In the listing below, find the line containing "Write part 4" and the line containing "look=(0.25, 1, -0.05))". Repeat exactly those two lines and every line between them, nothing more.
** Start of Data shown **
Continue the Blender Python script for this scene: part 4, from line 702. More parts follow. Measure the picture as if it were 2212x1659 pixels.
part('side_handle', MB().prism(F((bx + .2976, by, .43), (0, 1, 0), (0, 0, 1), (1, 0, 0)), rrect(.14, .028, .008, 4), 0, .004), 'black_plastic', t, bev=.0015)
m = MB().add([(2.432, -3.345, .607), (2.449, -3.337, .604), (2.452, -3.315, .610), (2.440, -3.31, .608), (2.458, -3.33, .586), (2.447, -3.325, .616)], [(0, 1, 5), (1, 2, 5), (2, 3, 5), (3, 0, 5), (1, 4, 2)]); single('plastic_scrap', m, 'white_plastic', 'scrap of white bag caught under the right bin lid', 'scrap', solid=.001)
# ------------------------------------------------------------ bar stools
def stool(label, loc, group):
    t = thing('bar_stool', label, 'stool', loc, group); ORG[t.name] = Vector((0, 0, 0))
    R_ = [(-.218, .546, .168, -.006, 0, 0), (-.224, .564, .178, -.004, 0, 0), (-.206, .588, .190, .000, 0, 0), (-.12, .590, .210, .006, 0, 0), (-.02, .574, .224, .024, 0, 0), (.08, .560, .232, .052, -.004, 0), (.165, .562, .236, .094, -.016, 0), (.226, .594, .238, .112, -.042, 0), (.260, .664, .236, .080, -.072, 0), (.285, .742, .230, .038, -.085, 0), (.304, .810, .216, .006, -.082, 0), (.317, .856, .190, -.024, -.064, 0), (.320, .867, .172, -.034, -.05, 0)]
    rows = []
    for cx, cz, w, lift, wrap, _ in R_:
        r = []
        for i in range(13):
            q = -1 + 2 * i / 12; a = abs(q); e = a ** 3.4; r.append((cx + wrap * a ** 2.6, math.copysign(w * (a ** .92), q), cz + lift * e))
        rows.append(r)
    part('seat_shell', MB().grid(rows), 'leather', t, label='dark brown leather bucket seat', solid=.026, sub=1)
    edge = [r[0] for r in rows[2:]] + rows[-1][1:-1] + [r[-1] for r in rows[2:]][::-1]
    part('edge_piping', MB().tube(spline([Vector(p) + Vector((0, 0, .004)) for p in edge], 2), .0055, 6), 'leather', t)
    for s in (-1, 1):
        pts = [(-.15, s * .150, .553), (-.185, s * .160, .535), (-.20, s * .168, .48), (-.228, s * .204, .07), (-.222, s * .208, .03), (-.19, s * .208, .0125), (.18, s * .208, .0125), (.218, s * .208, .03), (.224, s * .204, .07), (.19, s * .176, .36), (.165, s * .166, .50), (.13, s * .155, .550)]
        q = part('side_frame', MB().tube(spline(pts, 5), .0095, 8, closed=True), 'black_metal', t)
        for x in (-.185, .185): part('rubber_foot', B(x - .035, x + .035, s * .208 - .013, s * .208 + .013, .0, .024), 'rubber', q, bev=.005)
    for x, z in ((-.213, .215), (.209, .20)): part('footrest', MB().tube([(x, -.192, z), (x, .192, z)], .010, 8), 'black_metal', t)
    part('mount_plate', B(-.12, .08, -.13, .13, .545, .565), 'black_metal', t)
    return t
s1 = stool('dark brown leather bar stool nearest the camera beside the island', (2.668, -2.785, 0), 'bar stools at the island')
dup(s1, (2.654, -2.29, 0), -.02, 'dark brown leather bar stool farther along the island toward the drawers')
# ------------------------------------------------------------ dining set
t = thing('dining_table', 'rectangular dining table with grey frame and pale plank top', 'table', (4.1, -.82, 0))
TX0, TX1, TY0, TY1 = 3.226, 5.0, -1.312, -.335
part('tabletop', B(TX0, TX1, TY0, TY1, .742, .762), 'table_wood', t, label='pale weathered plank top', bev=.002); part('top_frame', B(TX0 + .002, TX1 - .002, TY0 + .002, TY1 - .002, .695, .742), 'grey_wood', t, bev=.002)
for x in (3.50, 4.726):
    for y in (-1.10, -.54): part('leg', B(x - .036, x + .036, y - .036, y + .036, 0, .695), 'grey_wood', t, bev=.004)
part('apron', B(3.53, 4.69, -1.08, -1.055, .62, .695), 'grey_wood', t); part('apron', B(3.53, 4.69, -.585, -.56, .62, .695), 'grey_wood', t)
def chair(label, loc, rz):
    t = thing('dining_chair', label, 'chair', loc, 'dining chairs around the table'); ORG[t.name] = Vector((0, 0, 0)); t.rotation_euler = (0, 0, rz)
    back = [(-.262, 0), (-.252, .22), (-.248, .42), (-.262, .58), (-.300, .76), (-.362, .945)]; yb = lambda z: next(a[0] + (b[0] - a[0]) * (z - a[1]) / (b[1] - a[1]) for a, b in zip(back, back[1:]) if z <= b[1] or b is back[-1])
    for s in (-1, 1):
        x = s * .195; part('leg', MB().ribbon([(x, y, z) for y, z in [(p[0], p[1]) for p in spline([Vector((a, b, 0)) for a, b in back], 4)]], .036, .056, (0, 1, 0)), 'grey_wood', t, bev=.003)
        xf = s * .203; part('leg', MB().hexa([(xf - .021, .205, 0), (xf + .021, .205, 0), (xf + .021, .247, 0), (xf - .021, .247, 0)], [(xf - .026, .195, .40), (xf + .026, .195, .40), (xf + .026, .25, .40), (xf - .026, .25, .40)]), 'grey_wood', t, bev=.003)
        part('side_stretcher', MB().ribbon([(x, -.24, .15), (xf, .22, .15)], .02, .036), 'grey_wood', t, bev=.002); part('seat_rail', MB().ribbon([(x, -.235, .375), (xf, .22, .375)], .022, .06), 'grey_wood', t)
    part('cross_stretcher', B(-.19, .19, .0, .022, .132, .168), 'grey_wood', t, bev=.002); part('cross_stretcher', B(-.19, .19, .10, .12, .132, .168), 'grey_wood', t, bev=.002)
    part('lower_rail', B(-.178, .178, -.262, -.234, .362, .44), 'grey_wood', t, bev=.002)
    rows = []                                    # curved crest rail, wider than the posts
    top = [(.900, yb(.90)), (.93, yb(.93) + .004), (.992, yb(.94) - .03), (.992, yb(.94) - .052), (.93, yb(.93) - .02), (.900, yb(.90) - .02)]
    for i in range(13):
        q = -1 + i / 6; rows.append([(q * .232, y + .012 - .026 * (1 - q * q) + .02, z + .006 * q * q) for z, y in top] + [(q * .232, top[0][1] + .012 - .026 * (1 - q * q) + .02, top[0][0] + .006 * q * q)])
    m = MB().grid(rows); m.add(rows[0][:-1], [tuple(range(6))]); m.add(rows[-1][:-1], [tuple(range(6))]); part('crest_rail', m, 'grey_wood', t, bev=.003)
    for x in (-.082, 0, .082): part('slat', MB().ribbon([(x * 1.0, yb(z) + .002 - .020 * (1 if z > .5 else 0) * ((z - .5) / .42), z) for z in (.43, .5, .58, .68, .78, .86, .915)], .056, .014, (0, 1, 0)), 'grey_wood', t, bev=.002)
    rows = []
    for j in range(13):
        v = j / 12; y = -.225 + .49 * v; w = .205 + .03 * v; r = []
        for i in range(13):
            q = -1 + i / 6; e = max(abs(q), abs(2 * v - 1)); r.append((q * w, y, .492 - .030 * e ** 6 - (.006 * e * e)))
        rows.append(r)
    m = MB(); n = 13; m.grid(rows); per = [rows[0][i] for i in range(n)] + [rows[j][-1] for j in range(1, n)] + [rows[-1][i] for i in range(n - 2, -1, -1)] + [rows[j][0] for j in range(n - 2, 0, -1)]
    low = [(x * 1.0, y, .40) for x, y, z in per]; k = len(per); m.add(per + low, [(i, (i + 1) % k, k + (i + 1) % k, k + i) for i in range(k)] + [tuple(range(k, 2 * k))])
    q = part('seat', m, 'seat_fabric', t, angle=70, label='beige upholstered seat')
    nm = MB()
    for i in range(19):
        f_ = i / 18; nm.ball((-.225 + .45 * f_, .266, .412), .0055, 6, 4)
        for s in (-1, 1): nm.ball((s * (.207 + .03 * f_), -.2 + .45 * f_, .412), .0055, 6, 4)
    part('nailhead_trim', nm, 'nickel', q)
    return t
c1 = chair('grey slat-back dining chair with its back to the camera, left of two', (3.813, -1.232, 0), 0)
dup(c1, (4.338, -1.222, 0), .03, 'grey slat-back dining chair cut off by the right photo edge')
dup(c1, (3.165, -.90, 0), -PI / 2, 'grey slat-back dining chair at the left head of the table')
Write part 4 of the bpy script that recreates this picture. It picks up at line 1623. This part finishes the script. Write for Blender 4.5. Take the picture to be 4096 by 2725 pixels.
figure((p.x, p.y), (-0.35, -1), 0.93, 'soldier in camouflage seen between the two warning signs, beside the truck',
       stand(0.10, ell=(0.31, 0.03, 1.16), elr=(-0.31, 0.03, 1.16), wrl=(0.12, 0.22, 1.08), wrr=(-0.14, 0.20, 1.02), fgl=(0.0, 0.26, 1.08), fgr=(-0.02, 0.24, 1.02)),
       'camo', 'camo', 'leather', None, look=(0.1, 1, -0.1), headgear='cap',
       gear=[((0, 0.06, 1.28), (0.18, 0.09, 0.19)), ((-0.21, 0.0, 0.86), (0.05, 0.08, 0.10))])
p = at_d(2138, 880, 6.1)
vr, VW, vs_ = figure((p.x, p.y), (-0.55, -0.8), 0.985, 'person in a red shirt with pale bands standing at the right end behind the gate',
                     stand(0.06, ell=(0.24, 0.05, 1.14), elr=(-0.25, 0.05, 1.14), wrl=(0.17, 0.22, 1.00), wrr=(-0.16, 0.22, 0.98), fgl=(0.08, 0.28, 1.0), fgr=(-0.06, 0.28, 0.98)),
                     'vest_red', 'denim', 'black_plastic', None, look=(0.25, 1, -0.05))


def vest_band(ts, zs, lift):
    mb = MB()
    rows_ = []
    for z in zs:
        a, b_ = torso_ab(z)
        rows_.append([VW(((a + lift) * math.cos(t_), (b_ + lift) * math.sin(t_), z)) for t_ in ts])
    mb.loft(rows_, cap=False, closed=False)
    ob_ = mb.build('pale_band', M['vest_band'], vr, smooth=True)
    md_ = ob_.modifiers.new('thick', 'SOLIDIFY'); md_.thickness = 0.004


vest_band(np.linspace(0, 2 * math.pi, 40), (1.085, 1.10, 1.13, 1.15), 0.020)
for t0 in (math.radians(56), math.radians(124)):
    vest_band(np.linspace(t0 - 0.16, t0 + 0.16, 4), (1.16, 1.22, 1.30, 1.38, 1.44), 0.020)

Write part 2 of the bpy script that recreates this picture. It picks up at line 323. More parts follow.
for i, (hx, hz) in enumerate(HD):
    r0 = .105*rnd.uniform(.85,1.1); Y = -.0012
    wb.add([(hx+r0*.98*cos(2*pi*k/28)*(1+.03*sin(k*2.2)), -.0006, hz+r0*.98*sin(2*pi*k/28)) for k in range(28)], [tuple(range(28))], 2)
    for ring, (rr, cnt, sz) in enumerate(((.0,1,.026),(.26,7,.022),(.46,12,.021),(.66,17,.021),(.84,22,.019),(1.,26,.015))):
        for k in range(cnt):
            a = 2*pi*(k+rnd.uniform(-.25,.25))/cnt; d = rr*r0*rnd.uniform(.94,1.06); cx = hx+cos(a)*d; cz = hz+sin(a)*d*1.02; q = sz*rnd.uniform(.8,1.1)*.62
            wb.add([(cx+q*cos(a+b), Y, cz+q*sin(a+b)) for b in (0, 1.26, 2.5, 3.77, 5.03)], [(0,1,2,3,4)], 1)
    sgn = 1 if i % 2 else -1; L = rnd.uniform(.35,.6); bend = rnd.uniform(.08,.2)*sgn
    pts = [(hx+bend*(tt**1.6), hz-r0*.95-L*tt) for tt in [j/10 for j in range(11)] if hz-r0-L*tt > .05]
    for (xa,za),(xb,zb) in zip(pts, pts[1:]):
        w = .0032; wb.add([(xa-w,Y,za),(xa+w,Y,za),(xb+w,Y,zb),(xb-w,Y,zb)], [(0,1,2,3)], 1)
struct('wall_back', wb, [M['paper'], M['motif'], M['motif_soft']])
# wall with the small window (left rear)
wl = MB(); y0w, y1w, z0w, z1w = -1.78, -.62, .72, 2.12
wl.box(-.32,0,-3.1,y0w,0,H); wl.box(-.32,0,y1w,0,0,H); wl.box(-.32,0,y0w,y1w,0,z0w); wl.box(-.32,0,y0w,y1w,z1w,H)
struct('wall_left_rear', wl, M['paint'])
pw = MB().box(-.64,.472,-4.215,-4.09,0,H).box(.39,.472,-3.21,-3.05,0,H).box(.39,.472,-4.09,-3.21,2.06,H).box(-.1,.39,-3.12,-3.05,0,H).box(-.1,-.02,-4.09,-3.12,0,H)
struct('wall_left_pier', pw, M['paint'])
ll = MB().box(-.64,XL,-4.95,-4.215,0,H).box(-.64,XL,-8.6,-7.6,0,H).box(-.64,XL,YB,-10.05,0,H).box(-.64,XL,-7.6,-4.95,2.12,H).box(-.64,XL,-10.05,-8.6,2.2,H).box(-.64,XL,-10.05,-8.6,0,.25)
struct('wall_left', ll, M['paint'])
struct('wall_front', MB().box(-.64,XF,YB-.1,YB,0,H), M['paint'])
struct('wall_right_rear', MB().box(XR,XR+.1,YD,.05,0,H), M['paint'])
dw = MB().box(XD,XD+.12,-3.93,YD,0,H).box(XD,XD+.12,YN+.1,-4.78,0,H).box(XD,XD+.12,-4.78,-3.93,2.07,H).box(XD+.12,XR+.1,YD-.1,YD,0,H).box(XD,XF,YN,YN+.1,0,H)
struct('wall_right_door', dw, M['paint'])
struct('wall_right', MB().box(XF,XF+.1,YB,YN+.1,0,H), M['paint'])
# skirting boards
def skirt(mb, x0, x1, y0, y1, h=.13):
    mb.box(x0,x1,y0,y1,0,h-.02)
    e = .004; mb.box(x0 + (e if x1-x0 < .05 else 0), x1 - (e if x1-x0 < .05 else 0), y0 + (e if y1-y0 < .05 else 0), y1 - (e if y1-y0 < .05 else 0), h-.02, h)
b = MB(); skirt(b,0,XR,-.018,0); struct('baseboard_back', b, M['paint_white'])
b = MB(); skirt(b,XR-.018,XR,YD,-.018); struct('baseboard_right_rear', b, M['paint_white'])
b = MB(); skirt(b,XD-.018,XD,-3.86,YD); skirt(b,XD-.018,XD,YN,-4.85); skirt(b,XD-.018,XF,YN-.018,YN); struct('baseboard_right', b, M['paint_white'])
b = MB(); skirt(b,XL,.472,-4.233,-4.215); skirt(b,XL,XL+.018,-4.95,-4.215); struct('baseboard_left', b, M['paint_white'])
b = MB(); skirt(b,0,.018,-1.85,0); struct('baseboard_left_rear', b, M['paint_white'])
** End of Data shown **
▶ _Result for this task_
Write part 4 of the bpy script that recreates this picture. It picks up at line 1623. This part finishes the script. Write for Blender 4.5. Take the picture to be 4096 by 2725 pixels.
figure((p.x, p.y), (-0.35, -1), 0.93, 'soldier in camouflage seen between the two warning signs, beside the truck',
       stand(0.10, ell=(0.31, 0.03, 1.16), elr=(-0.31, 0.03, 1.16), wrl=(0.12, 0.22, 1.08), wrr=(-0.14, 0.20, 1.02), fgl=(0.0, 0.26, 1.08), fgr=(-0.02, 0.24, 1.02)),
       'camo', 'camo', 'leather', None, look=(0.1, 1, -0.1), headgear='cap',
       gear=[((0, 0.06, 1.28), (0.18, 0.09, 0.19)), ((-0.21, 0.0, 0.86), (0.05, 0.08, 0.10))])
p = at_d(2138, 880, 6.1)
vr, VW, vs_ = figure((p.x, p.y), (-0.55, -0.8), 0.985, 'person in a red shirt with pale bands standing at the right end behind the gate',
                     stand(0.06, ell=(0.24, 0.05, 1.14), elr=(-0.25, 0.05, 1.14), wrl=(0.17, 0.22, 1.00), wrr=(-0.16, 0.22, 0.98), fgl=(0.08, 0.28, 1.0), fgr=(-0.06, 0.28, 0.98)),
                     'vest_red', 'denim', 'black_plastic', None, look=(0.25, 1, -0.05))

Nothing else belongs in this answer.